I first saw this on Khürt Williams’ reply to Joe Jennet’s post. When I started to converse with people it was back before I knew that cellphones existed like the appearance of the Nokia and RAM was expensive to buy for computers still on 14.4K-baud dial-up modems. Back then before technology came into my life, it was more important to have real deep conversations with others as we sat on the front porch engaging our neighbors across the street. I came from that era where “How are you?” or “How are you doing?” really was returned by an answer that showed they wanted to more know than receive a simple answer like “I’m fine. Thank you.”

I had to get used to giving a shorter answer to that question once more people held technology up to their ears and eyes and avoided eye contact outside of their e-device chains.

Now I consider people more genuine who really show interest in my life or don’t take the easy route of walking quickly past without acknowledging my presence. And I ask them a second time, if I notice they have time or really care about me, the same question but with an added word, “How are you really doing?” to show that I really care about them too. Even with close friends, I like to break them out of these bad social habits by pressing into their lives the importance of spending quality time with others and not rushing themselves into the next moment but encouraging them to be present in the moment presented.
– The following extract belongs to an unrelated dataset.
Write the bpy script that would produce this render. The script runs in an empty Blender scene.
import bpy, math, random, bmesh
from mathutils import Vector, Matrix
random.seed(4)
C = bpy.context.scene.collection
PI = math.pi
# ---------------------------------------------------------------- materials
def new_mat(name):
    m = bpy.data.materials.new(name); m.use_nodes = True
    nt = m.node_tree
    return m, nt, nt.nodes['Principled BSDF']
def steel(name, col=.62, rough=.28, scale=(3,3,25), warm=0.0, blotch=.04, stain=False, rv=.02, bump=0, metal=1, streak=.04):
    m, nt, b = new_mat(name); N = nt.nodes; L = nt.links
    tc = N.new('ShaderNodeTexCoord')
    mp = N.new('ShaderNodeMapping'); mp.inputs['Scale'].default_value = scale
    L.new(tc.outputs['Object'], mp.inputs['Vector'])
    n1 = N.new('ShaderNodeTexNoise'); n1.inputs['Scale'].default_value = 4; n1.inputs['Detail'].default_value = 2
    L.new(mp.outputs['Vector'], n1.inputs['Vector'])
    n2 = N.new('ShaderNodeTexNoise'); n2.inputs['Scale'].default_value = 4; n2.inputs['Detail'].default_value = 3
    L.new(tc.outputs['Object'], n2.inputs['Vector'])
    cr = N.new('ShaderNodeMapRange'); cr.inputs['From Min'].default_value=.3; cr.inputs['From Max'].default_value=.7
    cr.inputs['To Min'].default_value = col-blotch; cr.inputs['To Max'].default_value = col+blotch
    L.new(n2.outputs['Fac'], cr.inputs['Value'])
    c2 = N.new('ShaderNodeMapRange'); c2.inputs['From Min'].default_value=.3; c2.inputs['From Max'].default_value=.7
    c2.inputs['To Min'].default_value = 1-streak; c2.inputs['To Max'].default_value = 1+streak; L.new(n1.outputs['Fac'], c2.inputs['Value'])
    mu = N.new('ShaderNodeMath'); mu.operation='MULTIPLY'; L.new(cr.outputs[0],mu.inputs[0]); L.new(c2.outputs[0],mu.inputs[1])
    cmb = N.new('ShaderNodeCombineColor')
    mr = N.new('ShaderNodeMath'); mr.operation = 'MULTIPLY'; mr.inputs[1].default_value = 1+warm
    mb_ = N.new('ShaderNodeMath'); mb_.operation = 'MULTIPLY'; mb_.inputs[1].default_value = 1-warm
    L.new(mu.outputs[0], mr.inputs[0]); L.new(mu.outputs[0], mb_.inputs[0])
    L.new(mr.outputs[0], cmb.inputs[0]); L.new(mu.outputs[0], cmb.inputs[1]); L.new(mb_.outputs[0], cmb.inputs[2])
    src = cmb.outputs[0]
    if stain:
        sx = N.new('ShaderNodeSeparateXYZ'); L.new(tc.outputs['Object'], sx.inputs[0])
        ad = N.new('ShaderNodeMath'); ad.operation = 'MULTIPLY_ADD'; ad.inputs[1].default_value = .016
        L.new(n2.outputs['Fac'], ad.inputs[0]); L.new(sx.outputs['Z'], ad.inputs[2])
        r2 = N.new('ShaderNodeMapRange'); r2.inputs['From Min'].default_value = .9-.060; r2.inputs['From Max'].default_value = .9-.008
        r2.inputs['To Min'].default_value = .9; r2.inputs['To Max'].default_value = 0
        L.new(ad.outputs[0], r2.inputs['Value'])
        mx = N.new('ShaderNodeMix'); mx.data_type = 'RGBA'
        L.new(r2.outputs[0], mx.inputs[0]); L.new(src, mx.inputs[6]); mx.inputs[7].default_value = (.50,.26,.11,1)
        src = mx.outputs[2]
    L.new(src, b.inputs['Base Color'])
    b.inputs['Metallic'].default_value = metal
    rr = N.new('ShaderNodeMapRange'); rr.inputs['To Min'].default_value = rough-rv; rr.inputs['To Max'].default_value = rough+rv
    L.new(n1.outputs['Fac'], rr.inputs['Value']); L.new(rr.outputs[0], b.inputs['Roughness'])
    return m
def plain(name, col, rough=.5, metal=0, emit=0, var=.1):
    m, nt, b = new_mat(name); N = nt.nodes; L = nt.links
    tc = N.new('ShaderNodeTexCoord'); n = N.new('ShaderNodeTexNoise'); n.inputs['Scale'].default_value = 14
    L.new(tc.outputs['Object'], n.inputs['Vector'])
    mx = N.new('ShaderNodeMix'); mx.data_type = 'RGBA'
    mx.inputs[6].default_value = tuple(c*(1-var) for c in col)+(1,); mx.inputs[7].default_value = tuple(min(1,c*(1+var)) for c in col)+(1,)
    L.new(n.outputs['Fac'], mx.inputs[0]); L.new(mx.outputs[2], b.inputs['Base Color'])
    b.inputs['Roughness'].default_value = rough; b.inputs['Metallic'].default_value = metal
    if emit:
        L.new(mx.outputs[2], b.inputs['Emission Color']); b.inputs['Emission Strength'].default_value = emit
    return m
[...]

And there are those that say “Hello” with a smile but keep walking and don’t show the interest to stop and talk. I’m not saying that if you really need to be somewhere to keep a commitment that you should stop and talk with me but it would be nice to see that extra effort from them.

Because of all these non-engaging actions from individuals, greetings are so surreal as if they never happened as if in my own words, “Why did they bother to be verbally polite with me if they had no intentions of following through with their body language?” They would rather be curt with their words than court a sincere conversation.